When a project calls for a sound design that defies convention, both creatively and technically, you welcome it with open arms.
Director/writer/producer Simcha Jacobovici of Toronto’s Associated Producers (The Naked Archaeologist) and his coproducer Felix Golubev offered us this opportunity two years ago. We spoke of exploring the trek to the Promised Land through picture and sound, incorporating contemporary research and discoveries, and, it is hoped, shedding new light on theories about this crucial part of biblical history.
When I started working on the original sound design concept with James Mark Stewart, we decided, based on Simcha’s wishes, to create a contemporary palette of sounds, placing us in a truly three-dimensional space. After reading the account of the Exodus, we had a better understanding of the complicity of nature in its cataclysmic events. Earth, wind, fire, water, rocks and sand became our currency as we created a comprehensive library of original sounds.
After combining, processing and layering, we transformed these sounds into an articulate language that was totally contemporary – cool and calculated on the surface – but essentially mystical, ancient, supernatural and primal at its very core.
The sound places the audience in a position that allows them to experience the Exodus from the perspective of the people of that period, when extreme events – earthquakes, a column of fire, hail – were understood as manifestations of a higher being speaking to them and intervening on their behalf. We can even begin to hear the mysterious inner voices that must have guided them throughout their perilous journey as they followed Moses through the desert to the Promised Land.
This was a tremendously positive experience for us, especially because of the film’s highly engaging HD/CGI component. The CGI, which is integral to the storytelling, was created and rendered by Toronto-based Gravity Visual Effects. Imarion took care of the picture edit, integrating the rendered CGI into the final online picture, color correcting and titling.
Our two on-camera hosts, Simcha and James Cameron, were recorded on HD in front of a green screen for the ‘virtual museum’ CGI sequences that are the centerpiece of the whole concept.
Technically, we were completely supported by Spence-Thomas Audio Post, where we recorded the voice-overs to match the original recordings on set. Richard Spence-Thomas selected the microphones with our recordist for the initial recordings on set and was able to match them perfectly at his facility.
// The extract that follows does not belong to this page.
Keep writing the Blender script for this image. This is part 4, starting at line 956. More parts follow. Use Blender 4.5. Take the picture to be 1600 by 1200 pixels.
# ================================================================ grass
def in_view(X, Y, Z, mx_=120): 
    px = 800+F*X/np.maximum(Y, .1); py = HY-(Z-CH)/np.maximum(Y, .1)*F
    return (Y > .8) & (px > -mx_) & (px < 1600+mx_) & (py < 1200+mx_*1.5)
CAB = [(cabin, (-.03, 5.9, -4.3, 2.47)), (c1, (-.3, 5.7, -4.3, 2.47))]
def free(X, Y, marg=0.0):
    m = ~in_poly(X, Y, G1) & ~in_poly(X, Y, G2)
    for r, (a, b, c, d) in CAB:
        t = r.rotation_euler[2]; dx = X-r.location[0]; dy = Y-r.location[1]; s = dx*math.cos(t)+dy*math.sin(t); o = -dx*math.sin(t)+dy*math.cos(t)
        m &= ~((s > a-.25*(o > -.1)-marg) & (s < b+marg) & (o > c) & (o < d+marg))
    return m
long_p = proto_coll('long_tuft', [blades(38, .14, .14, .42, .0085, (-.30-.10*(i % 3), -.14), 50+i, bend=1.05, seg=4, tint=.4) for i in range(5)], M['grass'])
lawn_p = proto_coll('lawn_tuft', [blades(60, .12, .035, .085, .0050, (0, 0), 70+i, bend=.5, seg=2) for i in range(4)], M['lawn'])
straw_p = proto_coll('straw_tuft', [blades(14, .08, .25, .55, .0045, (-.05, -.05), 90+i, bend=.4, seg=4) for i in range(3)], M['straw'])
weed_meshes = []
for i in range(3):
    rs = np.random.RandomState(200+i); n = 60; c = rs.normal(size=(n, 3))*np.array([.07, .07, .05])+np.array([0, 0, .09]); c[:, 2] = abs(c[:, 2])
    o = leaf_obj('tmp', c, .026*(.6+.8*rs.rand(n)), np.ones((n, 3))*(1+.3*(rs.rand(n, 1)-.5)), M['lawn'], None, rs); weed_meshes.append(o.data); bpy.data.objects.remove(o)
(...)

We then premixed the dialogue, interviews and location sound (effects and dialogue), the effects and backgrounds design, and the original sound design together as one session. It was all cleaned, balanced in levels, matched in E.Q.s and panned and placed in 5.1, 24-bit/48K with proper high-end reverb plug-ins (ReVibe), in Pro Tools Version 7.
We then sent a mixdown of the premix to composer John Welsman, to allow him to work with the sound design as a template for tuning and textures in his arrangements.
We conformed the sound (files and mix automation) to the final CGI and recorded the final voice-over to the final picture.
Andy Malcolm and his crew at Footsteps Studios provided foley, which was quite extensive and detailed, including some magical walking on glass that anchored the ‘real’ elements into the imaginary sound design.
We then brought everything together for the final mix pass at Theatre D Digital with an HD downconvert to DigiBeta, using M&K speakers near field monitors to hear the mix fold down. Everything opened up exactly as premixed, and the mix went flawlessly.